Il cuore di questa ripresa è l’industria. Oggi la Cina rappresenta quasi un terzo della produzione manifatturiera globale ed è leader assoluta in settori chiave per la transizione energetica e tecnologica: veicoli elettrici, energia solare ed eolica, automazione industriale, semiconduttori e intelligenza artificiale. Secondo l’Australian Strategic Policy Institute, Pechino ha superato il resto del mondo in 37 dei 44 settori tecnologici considerati critici. Ha più stazioni 5G di tutte le altre nazioni messe insieme e oltre il 60% degli utenti globali di questa tecnologia. È anche il primo produttore mondiale di robot industriali e guida la catena di fornitura globale dell’auto elettrica.

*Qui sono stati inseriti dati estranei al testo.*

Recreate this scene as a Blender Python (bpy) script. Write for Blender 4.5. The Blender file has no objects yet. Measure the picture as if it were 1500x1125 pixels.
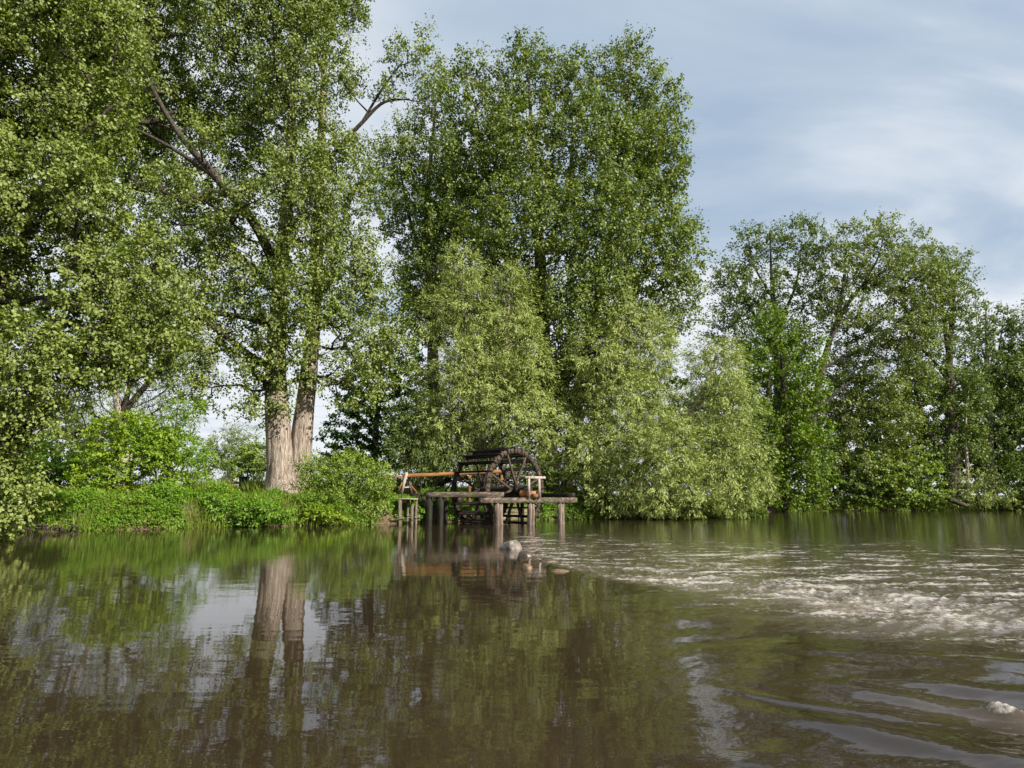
import bpy, math
import numpy as np

C = bpy.context.scene.collection
SC = bpy.context.scene
rng = np.random.default_rng(7)
PI = math.pi

# ------------------------------------------------------------------ camera frame
CAM_H, FPX, HOR = 1.6, 1000.0, 725.0
PITCH = math.atan((HOR - 562.5) / FPX)
CP, SP = math.cos(PITCH), math.sin(PITCH)


def W(px, py, Y):
    """world point on the sight line of photo pixel (px, py) at distance Y"""
    a, b = (px - 750) / FPX, (562.5 - py) / FPX
    t = Y / (CP - b * SP)
    return np.array([a * t, Y, CAM_H + (SP + b * CP) * t])


def mpp(Y):
    return Y / FPX


# ------------------------------------------------------------------ helpers
def unit(v):
    v = np.asarray(v, float)
    return v / np.maximum(np.linalg.norm(v, axis=-1, keepdims=True), 1e-9)


def mesh_np(name, V, F, mat, parent=None, attrs=None, smooth=False, origin=None):
    """V (n,3), F list of (m,k) index arrays"""
    V = np.asarray(V, np.float32)
    if origin is not None:
        V = V - np.asarray(origin, np.float32)
    if not isinstance(F, (list, tuple)):
        F = [F]
    F = [np.asarray(f, np.int32) for f in F if len(f)]
    me = bpy.data.meshes.new(name)
    me.vertices.add(len(V))
    me.vertices.foreach_set('co', V.ravel())
    loops = np.concatenate([f.ravel() for f in F])
    sizes = np.concatenate([np.full(len(f), f.shape[1], np.int32) for f in F])
    starts = np.concatenate([[0], np.cumsum(sizes)[:-1]]).astype(np.int32)
    me.loops.add(len(loops))
    me.loops.foreach_set('vertex_index', loops)
    me.polygons.add(len(sizes))
    me.polygons.foreach_set('loop_start', starts)
    me.polygons.foreach_set('loop_total', sizes)
    if smooth:
        me.polygons.foreach_set('use_smooth', np.ones(len(sizes), bool))
    for k, (dom, arr) in (attrs or {}).items():
        a = me.attributes.new(k, 'FLOAT', dom)
        a.data.foreach_set('value', np.asarray(arr, np.float32))
    me.update(calc_edges=True)
    me.validate(verbose=False)
    if mat:
        me.materials.append(mat)
    o = bpy.data.objects.new(name, me)
    C.objects.link(o)
    if parent is not None:
        o.parent = parent
    elif origin is not None:
        o.location = [float(c) for c in origin]
    return o


def tag(o, label=None, cat=None, group=None, kind=None):
    if label:
        o['label'] = label
    if cat:
        o['category'] = cat
    if group:
        o['group'] = group
    if kind:
        o['kind'] = kind
    return o


def empty(name, loc, label, cat, group=None):
    o = bpy.data.objects.new(name, None)
    C.objects.link(o)
    o.location = [float(c) for c in loc]
    o.empty_display_size = 0.2
    return tag(o, label, cat, group)


class MB:
    """collects boxes and tubes in world space, builds one mesh"""

    def __init__(s):
        s.V, s.Q, s.T, s.n = [], [], [], 0

    def add(s, V, Q=None, T=None):
        V = np.asarray(V, float)
        if Q is not None and len(Q):
            s.Q.append(np.asarray(Q) + s.n)
        if T is not None and len(T):
            s.T.append(np.asarray(T) + s.n)
        s.V.append(V)
        s.n += len(V)
        return s

    def beam(s, p0, p1, w, h, roll=0.0, up=(0, 0, 1), taper=1.0, bev=0.012):
        """timber of w x h section from p0 to p1 with chamfered edges and a slightly uneven run"""
        p0, p1 = np.asarray(p0, float), np.asarray(p1, float)
        d = unit(p1 - p0)
        up = np.asarray(up, float)
        if abs(np.dot(d, up)) > 0.95:
            up = np.array([1.0, 0, 0])
        x = unit(np.cross(d, up))
        y = np.cross(x, d)
        c, sn = math.cos(roll), math.sin(roll)
        x, y = x * c + y * sn, y * c - x * sn
        b = min(bev, w * .2, h * .2)
        prof = [(-w / 2 + b, -h / 2), (w / 2 - b, -h / 2), (w / 2, -h / 2 + b), (w / 2, h / 2 - b),
                (w / 2 - b, h / 2), (-w / 2 + b, h / 2), (-w / 2, h / 2 - b), (-w / 2, -h / 2 + b)]
        L = np.linalg.norm(p1 - p0)
        nseg = max(2, int(L / 0.5))
        V = []
        for i in range(nseg + 1):
            t = i / nseg
            k = 1 + (taper - 1) * t
            j = rng.normal(0, 0.004, 2) if 0 < i < nseg else np.zeros(2)
            for u, v in prof:
                V.append(p0 + d * L * t + x * (u * k + j[0]) + y * (v * k + j[1]))
        Q = [(i * 8 + k, i * 8 + (k + 1) % 8, (i + 1) * 8 + (k + 1) % 8, (i + 1) * 8 + k) for i in range(nseg) for k in range(8)]
        e = nseg * 8
        V += [p0, p1]
        m = len(V)
        T = [((k + 1) % 8, k, m - 2) for k in range(8)] + [(e + k, e + (k + 1) % 8, m - 1) for k in range(8)]
        return s.add(V, Q, T)

    def tube(s, pts, rad, k=10, cap=True, rough=0.0):
        pts = np.asarray(pts, float)
        rad = np.broadcast_to(np.asarray(rad, float), (len(pts),))
        V = sweep(pts, rad, k, rough)
        n = len(pts)
        Q = [(i * k + j, i * k + (j + 1) % k, (i + 1) * k + (j + 1) % k, (i + 1) * k + j) for i in range(n - 1) for j in range(k)]
        T = []
        if cap:
            V = np.concatenate([V, pts[:1], pts[-1:]])
            m = len(V)
            T = [((j + 1) % k, j, m - 2) for j in range(k)] + [((n - 1) * k + j, (n - 1) * k + (j + 1) % k, m - 1) for j in range(k)]
        return s.add(V, Q, T)

    def build(s, name, mat, parent=None, smooth=False, origin=None, attrs=None):
        V = np.concatenate(s.V)
        F = []
        if s.Q:
            F.append(np.concatenate(s.Q))
        if s.T:
            F.append(np.concatenate(s.T))
        if origin is None and parent is not None:
            r = parent
            off = np.zeros(3)
            while r is not None:
                off += np.array(r.location)
                r = r.parent
            origin = off
        return mesh_np(name, V, F, mat, parent, attrs, smooth, origin)


def sweep(pts, rad, k, rough=0.0):
    n = len(pts)
    tan = np.gradient(pts, axis=0)
    tan = unit(tan)
    ref = np.array([1.0, 0.05, 0.0])
    if abs(np.dot(tan[0], ref)) > 0.9:
        ref = np.array([0, 0, 1.0])
    x = unit(ref - tan * (tan @ ref)[:, None])
    y = np.cross(tan, x)
    a = np.linspace(0, 2 * PI, k, endpoint=False)
    r = rad[:, None] * np.ones((n, k))
    if rough:
        ph = rng.random((1, k)) * 2 - 1
        r = r * (1 + rough * (0.6 * ph + 0.5 * rng.normal(0, 1, (n, k)) * 0.5))
    V = pts[:, None, :] + x[:, None, :] * (np.cos(a)[None, :, None] * r[..., None]) + y[:, None, :] * (np.sin(a)[None, :, None] * r[..., None])
    return V.reshape(-1, 3)


def smooth_path(P, n):
    """Catmull-Rom through rows of P (any columns), n samples"""
    P = np.asarray(P, float)
    Q = np.concatenate([[2 * P[0] - P[1]], P, [2 * P[-1] - P[-2]]])
    u = np.linspace(0, len(P) - 1 - 1e-6, n)
    i = u.astype(int)
    t = (u - i)[:, None]
    a, b, c, d = Q[i], Q[i + 1], Q[i + 2], Q[i + 3]
    return 0.5 * (2 * b + (c - a) * t + (2 * a - 5 * b + 4 * c - d) * t ** 2 + (3 * b - a - 3 * c + d) * t ** 3)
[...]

Il caso di BYD è emblematico. Mentre in Occidente si dibatte su eventuali dazi contro le auto cinesi, il gruppo ha già conquistato fette consistenti di mercato in Asia, America Latina, Australia e Norvegia. In Cina, oltre il 60% delle auto vendute nel 2024 erano elettriche, e le proiezioni indicano che potrebbero diventare il 90% entro il 2030. In parallelo, aziende come Tencent, Alibaba, Meituan e ByteDance stanno capitalizzando su una nuova fase di rilancio del settore tecnologico, favorita da un allentamento della pressione regolatoria che dal 2021 aveva raffreddato il clima per l’innovazione privata.

La svolta è avvenuta nel settembre 2024, quando il governo cinese ha adottato un pacchetto economico espansivo con l’obiettivo di stabilizzare settori chiave e riaccendere la crescita. Oltre agli stimoli fiscali, Pechino ha mostrato una rinnovata volontà di sostenere il settore privato, consapevole che esso produce il 60% del PIL, il 70% dell’innovazione tecnologica e l’80% dell’occupazione urbana.

Il Congresso del Partito Comunista dell’ottobre 2022 e la nomina di Li Qiang a premier hanno segnato un punto di svolta verso una maggiore chiarezza e coerenza nell’applicazione delle politiche.

Certo, non mancano le incognite. Il rallentamento demografico è strutturale, la fiducia dei consumatori è ancora fragile e l’ombra lunga della competizione geopolitica con Washington continua a proiettare rischi sistemici.

A ciò si aggiunge la dimensione geopolitica. Il cosiddetto “decoupling” tra Cina e Stati Uniti ha ridotto l’interdipendenza commerciale tra i due giganti, spingendo le imprese cinesi a diversificare verso mercati alternativi e a rafforzare la produzione interna. Aziende come AMEC e Naura stanno colmando i vuoti lasciati dalle restrizioni statunitensi sui semiconduttori, mentre Horizon Robotics si propone come l’alternativa cinese a NVIDIA nella corsa globale all’AI.

Per molti Paesi del Sud globale, dal Medio Oriente al Sud America, la Cina rappresenta oggi un partner alternativo affidabile, capace di fornire investimenti, tecnologia e accesso ai mercati senza imporre condizioni ideologiche. Il renminbi sta lentamente guadagnando terreno nel commercio energetico internazionale, mentre i BRICS, sotto guida congiunta sino-russa, si propongono come contrappeso all’egemonia occidentale. Il mondo multipolare si sta formando anche grazie all’ascesa economica cinese.

Alla base della traiettoria di Pechino c’è una convinzione profonda: che l’innovazione non sia un’esclusiva delle democrazie liberali. Il Partito Comunista Cinese vuole guidare il Paese verso una “prosperità comune” correggendo gli eccessi del capitalismo. La sfida è ambiziosa, ma in molti settori la Cina ha già dimostrato di poterla vincere.